#### Goal:
Return verbatim the inclusive range of lines running from the line that contains "Keep writing the" to the line that contains "0, .3, .6, .6, .35)". Omit every other line.

-- start of Entries provided --

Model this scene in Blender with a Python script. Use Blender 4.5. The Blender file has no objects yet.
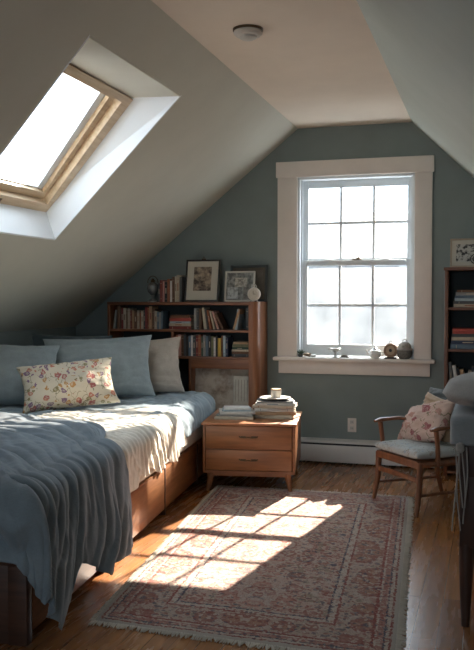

-- end of Entries provided --
-- start of Entries provided --

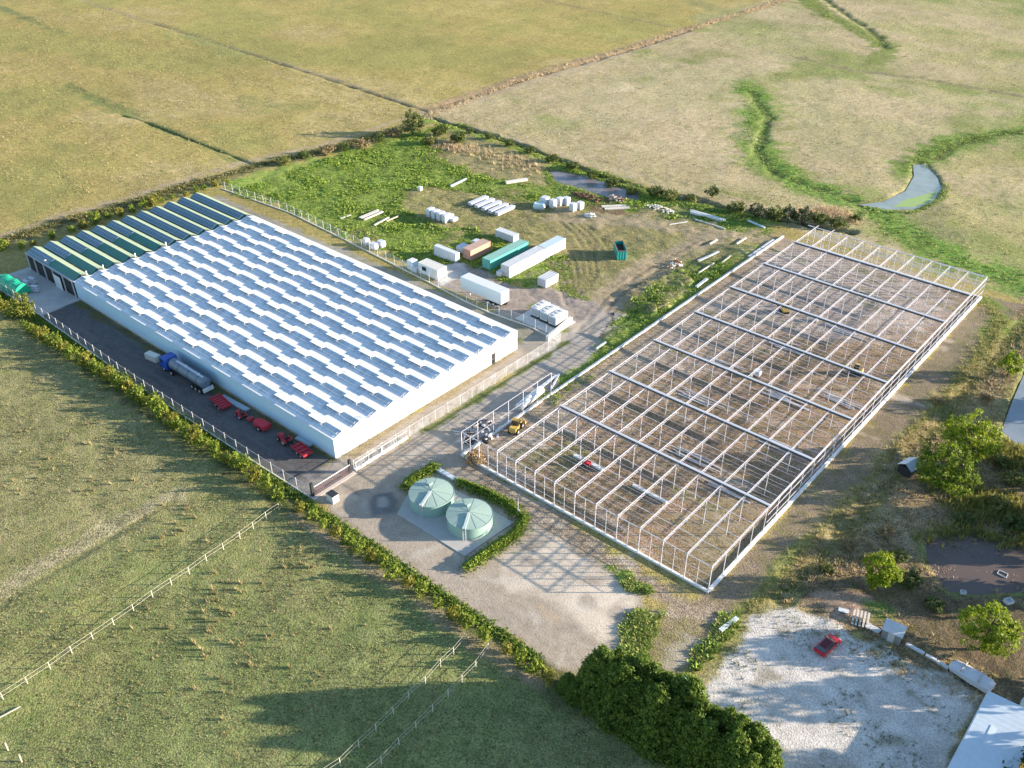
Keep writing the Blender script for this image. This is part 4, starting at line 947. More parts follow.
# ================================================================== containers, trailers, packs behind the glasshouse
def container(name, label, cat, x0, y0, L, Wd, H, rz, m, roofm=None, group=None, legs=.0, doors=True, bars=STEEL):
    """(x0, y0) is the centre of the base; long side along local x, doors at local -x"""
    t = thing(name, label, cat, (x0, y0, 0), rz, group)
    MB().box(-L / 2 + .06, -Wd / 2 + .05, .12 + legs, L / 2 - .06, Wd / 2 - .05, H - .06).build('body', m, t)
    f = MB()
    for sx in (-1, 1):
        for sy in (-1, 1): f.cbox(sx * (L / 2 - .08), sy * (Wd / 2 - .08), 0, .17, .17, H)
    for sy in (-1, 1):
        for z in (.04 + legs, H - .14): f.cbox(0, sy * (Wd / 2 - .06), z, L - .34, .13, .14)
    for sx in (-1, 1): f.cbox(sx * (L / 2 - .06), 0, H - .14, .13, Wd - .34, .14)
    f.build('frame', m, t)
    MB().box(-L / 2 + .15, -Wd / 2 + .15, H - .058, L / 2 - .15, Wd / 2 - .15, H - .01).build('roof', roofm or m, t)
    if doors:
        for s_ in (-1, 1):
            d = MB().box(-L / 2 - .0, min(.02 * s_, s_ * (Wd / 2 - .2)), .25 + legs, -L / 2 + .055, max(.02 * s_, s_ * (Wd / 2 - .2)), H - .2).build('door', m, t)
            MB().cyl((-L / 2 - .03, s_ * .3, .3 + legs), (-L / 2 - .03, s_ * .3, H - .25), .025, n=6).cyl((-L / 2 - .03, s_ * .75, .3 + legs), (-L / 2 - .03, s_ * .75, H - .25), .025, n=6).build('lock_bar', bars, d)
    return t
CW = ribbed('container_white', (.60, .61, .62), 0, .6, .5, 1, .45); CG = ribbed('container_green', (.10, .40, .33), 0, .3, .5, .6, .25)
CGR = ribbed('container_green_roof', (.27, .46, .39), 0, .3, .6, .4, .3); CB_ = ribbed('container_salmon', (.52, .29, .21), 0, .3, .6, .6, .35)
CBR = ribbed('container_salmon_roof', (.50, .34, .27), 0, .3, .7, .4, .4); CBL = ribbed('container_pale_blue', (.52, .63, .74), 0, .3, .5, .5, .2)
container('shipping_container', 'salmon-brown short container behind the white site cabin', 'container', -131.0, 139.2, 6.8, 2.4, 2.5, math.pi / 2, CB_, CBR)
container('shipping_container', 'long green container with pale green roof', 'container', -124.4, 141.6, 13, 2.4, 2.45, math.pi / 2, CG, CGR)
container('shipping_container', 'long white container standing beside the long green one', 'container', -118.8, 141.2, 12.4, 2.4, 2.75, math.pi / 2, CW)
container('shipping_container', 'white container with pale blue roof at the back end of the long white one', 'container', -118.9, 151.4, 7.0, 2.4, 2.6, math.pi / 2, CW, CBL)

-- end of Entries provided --

#### Solution:
Keep writing the Blender script for this image. This is part 4, starting at line 947. More parts follow.
# ================================================================== containers, trailers, packs behind the glasshouse
def container(name, label, cat, x0, y0, L, Wd, H, rz, m, roofm=None, group=None, legs=.0, doors=True, bars=STEEL):
    """(x0, y0) is the centre of the base; long side along local x, doors at local -x"""
    t = thing(name, label, cat, (x0, y0, 0), rz, group)
    MB().box(-L / 2 + .06, -Wd / 2 + .05, .12 + legs, L / 2 - .06, Wd / 2 - .05, H - .06).build('body', m, t)
    f = MB()
    for sx in (-1, 1):
        for sy in (-1, 1): f.cbox(sx * (L / 2 - .08), sy * (Wd / 2 - .08), 0, .17, .17, H)
    for sy in (-1, 1):
        for z in (.04 + legs, H - .14): f.cbox(0, sy * (Wd / 2 - .06), z, L - .34, .13, .14)
    for sx in (-1, 1): f.cbox(sx * (L / 2 - .06), 0, H - .14, .13, Wd - .34, .14)
    f.build('frame', m, t)
    MB().box(-L / 2 + .15, -Wd / 2 + .15, H - .058, L / 2 - .15, Wd / 2 - .15, H - .01).build('roof', roofm or m, t)
    if doors:
        for s_ in (-1, 1):
            d = MB().box(-L / 2 - .0, min(.02 * s_, s_ * (Wd / 2 - .2)), .25 + legs, -L / 2 + .055, max(.02 * s_, s_ * (Wd / 2 - .2)), H - .2).build('door', m, t)
            MB().cyl((-L / 2 - .03, s_ * .3, .3 + legs), (-L / 2 - .03, s_ * .3, H - .25), .025, n=6).cyl((-L / 2 - .03, s_ * .75, .3 + legs), (-L / 2 - .03, s_ * .75, H - .25), .025, n=6).build('lock_bar', bars, d)
    return t
CW = ribbed('container_white', (.60, .61, .62), 0, .6, .5, 1, .45); CG = ribbed('container_green', (.10, .40, .33), 0, .3, .5, .6, .25)
CGR = ribbed('container_green_roof', (.27, .46, .39), 0, .3, .6, .4, .3); CB_ = ribbed('container_salmon', (.52, .29, .21), 0, .3, .6, .6, .35)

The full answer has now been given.